_AIM OF THE TASK_.
From the entries below, copy every line that holds the word "follow".

_EXTRACTED DATA_.
□ □ □

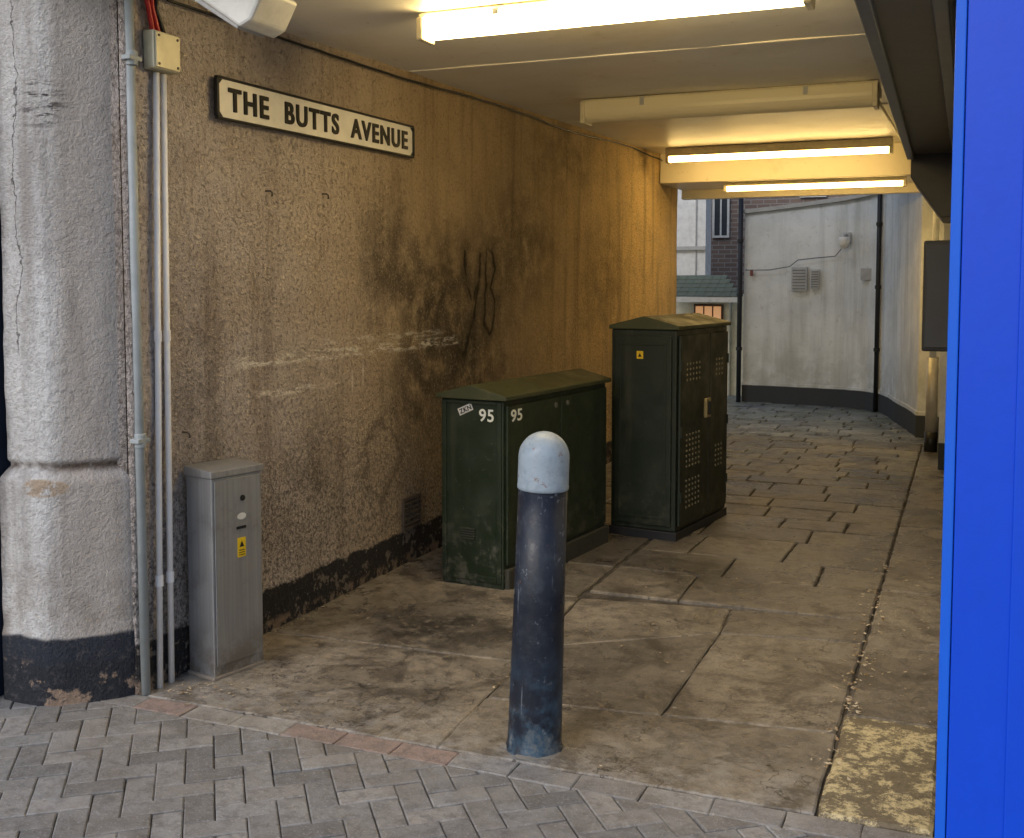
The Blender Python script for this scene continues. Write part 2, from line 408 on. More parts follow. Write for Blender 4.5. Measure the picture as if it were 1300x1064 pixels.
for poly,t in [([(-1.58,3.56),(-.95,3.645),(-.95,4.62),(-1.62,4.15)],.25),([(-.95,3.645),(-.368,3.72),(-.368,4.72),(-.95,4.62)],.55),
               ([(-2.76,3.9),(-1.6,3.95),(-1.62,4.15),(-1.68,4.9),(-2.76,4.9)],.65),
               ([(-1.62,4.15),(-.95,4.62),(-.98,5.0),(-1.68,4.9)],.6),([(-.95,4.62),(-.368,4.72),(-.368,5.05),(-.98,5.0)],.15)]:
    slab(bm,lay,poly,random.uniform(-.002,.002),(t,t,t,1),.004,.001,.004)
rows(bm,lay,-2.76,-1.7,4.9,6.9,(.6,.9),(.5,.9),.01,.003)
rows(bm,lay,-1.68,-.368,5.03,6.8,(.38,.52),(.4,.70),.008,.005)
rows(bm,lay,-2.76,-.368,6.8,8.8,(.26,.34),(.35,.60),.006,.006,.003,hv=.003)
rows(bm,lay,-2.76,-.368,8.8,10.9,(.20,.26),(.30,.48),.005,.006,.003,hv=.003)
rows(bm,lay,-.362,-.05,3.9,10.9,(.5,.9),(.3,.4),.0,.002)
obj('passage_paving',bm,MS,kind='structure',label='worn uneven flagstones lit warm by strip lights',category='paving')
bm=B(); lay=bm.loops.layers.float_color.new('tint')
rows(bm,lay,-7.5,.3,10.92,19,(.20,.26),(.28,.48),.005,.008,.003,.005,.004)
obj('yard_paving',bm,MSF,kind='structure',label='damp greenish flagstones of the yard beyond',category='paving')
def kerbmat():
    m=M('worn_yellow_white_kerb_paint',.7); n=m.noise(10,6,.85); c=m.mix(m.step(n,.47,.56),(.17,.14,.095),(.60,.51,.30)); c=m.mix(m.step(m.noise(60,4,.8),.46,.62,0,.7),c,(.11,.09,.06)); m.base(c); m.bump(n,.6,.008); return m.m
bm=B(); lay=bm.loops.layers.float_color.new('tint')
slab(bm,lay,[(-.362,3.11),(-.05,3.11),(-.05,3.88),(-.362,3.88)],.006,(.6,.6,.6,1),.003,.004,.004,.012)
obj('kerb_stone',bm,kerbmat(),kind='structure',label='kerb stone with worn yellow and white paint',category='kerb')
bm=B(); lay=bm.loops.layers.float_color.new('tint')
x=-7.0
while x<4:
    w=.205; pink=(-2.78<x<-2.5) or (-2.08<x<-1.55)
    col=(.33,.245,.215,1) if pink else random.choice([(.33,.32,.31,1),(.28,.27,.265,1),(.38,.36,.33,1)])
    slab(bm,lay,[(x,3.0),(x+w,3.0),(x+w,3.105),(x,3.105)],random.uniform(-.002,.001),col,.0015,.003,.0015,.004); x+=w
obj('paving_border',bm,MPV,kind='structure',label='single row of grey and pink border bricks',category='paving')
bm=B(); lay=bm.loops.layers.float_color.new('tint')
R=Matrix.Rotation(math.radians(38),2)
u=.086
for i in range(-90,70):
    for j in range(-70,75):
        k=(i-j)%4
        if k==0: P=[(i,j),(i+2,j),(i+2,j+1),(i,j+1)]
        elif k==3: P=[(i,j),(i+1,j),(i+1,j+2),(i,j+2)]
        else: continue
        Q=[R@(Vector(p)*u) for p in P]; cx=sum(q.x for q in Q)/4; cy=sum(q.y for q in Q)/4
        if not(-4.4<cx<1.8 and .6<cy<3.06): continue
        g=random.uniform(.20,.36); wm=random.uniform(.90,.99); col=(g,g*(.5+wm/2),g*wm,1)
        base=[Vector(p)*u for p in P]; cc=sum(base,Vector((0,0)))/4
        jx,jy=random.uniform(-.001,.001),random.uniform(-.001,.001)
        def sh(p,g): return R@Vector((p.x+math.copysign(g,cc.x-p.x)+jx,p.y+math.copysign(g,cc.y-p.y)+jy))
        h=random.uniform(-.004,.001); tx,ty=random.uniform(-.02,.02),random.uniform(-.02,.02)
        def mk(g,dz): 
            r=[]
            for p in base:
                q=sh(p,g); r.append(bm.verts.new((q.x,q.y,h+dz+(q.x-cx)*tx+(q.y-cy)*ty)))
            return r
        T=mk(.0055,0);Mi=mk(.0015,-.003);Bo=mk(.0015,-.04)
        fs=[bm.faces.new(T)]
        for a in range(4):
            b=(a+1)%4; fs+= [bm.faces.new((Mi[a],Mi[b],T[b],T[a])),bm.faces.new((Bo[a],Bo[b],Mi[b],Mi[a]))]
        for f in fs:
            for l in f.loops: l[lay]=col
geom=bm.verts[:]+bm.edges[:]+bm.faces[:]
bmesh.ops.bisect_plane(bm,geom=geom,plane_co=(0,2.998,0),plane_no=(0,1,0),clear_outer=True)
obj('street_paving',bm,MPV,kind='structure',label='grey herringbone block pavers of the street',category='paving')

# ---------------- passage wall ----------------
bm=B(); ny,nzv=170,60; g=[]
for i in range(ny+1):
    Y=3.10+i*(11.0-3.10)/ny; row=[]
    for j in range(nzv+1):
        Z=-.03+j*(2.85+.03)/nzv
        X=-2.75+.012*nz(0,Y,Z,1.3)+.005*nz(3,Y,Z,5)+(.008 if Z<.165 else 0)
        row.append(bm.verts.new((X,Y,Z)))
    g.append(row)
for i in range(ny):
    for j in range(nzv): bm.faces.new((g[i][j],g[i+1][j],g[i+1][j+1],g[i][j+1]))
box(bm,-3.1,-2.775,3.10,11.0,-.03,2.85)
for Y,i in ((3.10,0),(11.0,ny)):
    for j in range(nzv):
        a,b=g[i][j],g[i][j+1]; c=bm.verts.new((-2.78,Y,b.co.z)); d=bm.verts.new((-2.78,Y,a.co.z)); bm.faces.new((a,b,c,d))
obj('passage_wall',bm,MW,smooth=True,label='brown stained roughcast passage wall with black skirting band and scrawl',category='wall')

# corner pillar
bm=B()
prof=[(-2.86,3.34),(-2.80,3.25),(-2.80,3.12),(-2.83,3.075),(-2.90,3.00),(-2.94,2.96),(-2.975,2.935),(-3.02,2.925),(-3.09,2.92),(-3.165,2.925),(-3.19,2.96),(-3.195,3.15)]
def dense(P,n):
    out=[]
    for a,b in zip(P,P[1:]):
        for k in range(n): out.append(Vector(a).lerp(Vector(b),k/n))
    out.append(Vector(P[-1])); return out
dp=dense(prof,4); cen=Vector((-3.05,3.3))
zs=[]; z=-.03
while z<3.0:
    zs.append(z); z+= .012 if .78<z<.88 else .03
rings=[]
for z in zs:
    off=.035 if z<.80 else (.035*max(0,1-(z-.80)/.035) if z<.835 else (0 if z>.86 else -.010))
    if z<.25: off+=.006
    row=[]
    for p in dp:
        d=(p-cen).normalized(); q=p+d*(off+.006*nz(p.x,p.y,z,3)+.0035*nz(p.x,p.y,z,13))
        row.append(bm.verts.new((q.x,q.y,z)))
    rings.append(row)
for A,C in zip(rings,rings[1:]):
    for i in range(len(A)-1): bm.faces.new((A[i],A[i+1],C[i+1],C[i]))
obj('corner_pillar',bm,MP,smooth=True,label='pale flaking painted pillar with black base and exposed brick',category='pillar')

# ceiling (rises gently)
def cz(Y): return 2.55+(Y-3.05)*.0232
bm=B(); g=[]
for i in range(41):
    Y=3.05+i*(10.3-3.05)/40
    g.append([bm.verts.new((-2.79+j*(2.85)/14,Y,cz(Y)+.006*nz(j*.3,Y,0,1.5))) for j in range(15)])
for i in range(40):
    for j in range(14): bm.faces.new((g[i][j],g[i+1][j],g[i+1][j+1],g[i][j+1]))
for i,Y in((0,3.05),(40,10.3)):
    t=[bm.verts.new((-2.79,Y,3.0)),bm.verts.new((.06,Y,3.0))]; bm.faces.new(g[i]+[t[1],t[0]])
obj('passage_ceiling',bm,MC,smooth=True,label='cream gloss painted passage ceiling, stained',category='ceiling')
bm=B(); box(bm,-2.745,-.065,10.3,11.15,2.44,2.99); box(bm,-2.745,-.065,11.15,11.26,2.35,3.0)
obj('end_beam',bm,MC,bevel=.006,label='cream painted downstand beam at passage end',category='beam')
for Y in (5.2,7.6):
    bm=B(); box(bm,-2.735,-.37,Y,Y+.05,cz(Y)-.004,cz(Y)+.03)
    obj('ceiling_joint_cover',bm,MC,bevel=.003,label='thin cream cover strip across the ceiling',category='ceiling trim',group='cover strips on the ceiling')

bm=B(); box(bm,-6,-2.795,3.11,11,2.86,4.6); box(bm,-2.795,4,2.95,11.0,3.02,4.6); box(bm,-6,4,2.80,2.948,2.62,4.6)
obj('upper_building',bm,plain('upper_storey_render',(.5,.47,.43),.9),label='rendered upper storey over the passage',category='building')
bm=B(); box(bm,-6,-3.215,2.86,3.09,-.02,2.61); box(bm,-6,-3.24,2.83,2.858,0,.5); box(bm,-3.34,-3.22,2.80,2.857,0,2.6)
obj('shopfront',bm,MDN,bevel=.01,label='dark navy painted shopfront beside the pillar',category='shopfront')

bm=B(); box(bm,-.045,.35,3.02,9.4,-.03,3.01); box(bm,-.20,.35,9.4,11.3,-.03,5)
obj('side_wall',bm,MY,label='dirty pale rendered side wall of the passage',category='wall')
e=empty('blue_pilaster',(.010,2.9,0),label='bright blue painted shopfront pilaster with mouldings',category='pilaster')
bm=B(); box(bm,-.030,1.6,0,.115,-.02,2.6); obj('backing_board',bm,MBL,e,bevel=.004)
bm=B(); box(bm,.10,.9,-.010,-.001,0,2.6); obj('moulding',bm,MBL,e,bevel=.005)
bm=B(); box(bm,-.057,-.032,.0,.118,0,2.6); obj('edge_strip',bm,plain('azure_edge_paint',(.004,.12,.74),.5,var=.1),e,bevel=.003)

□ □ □

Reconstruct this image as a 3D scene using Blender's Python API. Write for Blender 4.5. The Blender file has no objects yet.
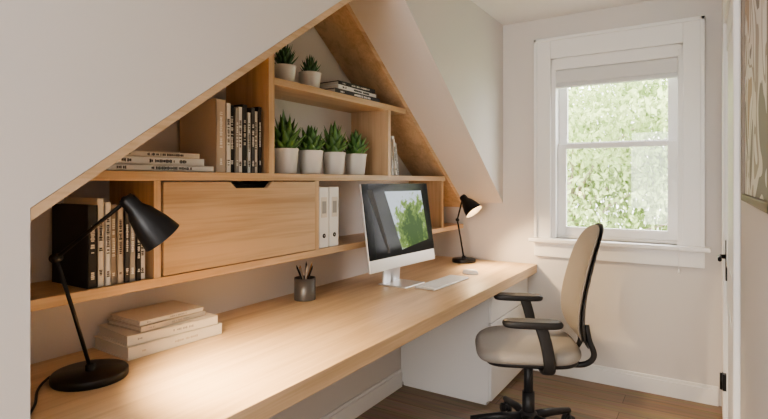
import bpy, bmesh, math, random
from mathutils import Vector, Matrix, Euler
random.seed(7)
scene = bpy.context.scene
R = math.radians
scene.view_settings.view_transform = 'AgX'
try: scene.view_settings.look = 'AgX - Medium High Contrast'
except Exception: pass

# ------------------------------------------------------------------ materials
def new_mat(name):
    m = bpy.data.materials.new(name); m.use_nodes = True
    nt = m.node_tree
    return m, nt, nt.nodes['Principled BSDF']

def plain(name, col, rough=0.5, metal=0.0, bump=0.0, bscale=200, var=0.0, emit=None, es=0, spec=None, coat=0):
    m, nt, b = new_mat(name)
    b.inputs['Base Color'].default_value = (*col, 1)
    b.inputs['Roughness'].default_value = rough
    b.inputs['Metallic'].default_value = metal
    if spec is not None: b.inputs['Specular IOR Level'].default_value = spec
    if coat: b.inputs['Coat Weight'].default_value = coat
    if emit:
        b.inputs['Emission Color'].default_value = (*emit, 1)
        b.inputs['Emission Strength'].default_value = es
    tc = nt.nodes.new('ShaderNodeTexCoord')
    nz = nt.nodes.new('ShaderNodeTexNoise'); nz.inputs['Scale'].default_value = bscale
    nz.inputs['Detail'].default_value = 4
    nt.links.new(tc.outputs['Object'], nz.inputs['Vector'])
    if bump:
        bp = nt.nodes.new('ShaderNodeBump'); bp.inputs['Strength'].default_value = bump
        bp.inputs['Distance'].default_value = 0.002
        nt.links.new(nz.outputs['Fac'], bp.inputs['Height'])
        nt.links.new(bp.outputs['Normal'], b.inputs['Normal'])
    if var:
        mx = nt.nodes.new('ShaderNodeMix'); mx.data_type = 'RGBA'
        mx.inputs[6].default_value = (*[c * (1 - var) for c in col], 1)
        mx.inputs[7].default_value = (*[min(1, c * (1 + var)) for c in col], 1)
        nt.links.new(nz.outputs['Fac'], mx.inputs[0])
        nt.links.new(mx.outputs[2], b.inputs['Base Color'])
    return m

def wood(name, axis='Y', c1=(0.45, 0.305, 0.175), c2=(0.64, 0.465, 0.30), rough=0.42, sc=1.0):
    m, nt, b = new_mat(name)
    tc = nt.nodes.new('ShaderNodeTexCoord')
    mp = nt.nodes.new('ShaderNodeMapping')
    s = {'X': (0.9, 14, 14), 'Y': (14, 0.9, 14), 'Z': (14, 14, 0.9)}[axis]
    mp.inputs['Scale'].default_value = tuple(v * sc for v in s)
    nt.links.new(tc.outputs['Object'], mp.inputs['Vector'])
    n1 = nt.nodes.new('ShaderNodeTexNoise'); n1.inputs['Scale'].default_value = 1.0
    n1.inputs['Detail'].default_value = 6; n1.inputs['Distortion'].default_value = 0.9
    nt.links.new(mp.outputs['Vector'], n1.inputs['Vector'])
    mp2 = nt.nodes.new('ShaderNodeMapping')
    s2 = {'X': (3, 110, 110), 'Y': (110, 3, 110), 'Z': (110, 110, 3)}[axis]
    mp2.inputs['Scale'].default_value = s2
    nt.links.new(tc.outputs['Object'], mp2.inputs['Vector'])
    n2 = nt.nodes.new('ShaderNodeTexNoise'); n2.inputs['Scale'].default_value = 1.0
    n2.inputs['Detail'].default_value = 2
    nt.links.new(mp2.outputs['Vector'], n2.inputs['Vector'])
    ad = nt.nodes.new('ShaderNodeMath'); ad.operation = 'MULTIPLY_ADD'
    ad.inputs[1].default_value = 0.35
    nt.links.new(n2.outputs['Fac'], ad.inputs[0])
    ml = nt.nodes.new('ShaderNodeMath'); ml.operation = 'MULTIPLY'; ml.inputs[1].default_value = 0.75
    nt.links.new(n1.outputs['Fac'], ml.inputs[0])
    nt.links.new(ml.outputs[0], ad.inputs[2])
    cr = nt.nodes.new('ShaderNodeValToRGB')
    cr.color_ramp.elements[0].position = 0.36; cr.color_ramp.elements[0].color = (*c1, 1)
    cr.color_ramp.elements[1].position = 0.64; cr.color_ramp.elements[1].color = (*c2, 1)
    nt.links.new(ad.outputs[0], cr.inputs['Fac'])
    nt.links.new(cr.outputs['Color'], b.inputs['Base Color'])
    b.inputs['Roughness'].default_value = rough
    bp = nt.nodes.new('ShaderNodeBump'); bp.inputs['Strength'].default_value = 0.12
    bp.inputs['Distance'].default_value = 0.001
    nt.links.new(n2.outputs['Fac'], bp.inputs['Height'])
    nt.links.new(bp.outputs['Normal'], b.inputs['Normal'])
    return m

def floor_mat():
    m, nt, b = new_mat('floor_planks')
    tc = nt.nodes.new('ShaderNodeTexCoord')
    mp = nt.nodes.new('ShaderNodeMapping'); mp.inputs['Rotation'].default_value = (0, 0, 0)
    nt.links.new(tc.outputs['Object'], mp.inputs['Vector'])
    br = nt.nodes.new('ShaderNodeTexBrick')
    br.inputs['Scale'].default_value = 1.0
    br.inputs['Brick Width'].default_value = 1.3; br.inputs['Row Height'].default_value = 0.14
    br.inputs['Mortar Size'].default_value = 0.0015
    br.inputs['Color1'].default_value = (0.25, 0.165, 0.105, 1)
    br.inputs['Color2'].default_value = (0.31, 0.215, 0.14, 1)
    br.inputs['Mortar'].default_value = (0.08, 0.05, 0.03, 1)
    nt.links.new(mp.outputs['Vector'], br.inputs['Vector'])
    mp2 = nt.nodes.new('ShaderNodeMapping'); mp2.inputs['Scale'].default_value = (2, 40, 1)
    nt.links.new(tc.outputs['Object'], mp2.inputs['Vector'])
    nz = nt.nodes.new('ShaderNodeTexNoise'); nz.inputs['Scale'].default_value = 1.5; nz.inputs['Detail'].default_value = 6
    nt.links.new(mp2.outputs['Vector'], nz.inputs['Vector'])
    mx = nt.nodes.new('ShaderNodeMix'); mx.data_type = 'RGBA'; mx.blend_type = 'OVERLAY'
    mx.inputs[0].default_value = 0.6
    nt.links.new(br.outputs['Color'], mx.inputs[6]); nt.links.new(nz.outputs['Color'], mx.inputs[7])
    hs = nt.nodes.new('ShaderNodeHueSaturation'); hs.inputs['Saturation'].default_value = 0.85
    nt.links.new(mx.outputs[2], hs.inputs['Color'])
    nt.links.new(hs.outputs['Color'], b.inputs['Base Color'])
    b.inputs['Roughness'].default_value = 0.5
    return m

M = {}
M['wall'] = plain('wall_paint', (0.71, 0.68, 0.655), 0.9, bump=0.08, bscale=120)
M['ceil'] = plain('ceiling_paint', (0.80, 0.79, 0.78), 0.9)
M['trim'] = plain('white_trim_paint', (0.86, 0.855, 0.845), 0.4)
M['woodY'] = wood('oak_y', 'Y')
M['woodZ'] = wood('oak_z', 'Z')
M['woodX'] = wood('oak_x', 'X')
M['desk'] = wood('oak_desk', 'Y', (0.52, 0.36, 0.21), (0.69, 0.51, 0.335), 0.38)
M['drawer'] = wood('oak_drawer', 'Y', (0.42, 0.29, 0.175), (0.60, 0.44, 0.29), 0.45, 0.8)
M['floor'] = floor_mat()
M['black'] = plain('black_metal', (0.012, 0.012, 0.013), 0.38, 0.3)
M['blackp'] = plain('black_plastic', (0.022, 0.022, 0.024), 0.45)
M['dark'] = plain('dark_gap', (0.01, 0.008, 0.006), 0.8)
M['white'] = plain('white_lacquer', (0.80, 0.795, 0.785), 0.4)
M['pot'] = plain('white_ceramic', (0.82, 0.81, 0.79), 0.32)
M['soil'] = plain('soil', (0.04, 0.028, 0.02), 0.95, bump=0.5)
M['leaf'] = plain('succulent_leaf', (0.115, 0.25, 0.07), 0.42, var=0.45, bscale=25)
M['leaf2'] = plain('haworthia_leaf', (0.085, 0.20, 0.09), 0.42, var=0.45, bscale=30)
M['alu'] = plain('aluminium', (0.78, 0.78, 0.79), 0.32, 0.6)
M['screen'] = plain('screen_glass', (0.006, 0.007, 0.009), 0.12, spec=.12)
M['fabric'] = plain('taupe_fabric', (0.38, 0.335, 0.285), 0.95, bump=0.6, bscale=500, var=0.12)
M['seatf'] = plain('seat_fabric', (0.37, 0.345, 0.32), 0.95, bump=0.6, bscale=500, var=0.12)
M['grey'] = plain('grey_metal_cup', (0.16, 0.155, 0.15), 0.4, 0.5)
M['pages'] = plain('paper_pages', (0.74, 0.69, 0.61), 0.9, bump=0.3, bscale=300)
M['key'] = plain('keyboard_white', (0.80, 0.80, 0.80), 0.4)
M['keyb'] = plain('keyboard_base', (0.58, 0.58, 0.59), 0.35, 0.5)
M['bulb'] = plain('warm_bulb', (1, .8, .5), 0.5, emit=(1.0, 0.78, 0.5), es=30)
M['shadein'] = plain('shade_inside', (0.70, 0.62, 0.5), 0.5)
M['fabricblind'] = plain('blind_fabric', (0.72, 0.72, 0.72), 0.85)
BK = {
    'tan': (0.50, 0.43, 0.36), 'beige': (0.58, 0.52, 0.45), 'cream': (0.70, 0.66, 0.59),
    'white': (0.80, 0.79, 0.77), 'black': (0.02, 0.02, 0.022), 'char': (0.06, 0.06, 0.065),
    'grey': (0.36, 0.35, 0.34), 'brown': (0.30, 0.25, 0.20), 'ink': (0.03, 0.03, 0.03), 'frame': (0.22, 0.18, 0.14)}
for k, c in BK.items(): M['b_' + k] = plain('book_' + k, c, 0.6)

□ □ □

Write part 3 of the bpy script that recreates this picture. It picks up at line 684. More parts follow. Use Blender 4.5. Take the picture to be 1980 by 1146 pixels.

□ □ □

_RESULT BELOW_.
The Blender Python script for this scene continues. Write part 2, from line 408 on. More parts follow. Write for Blender 4.5. Measure the picture as if it were 1300x1064 pixels.
Write part 3 of the bpy script that recreates this picture. It picks up at line 684. More parts follow. Use Blender 4.5. Take the picture to be 1980 by 1146 pixels.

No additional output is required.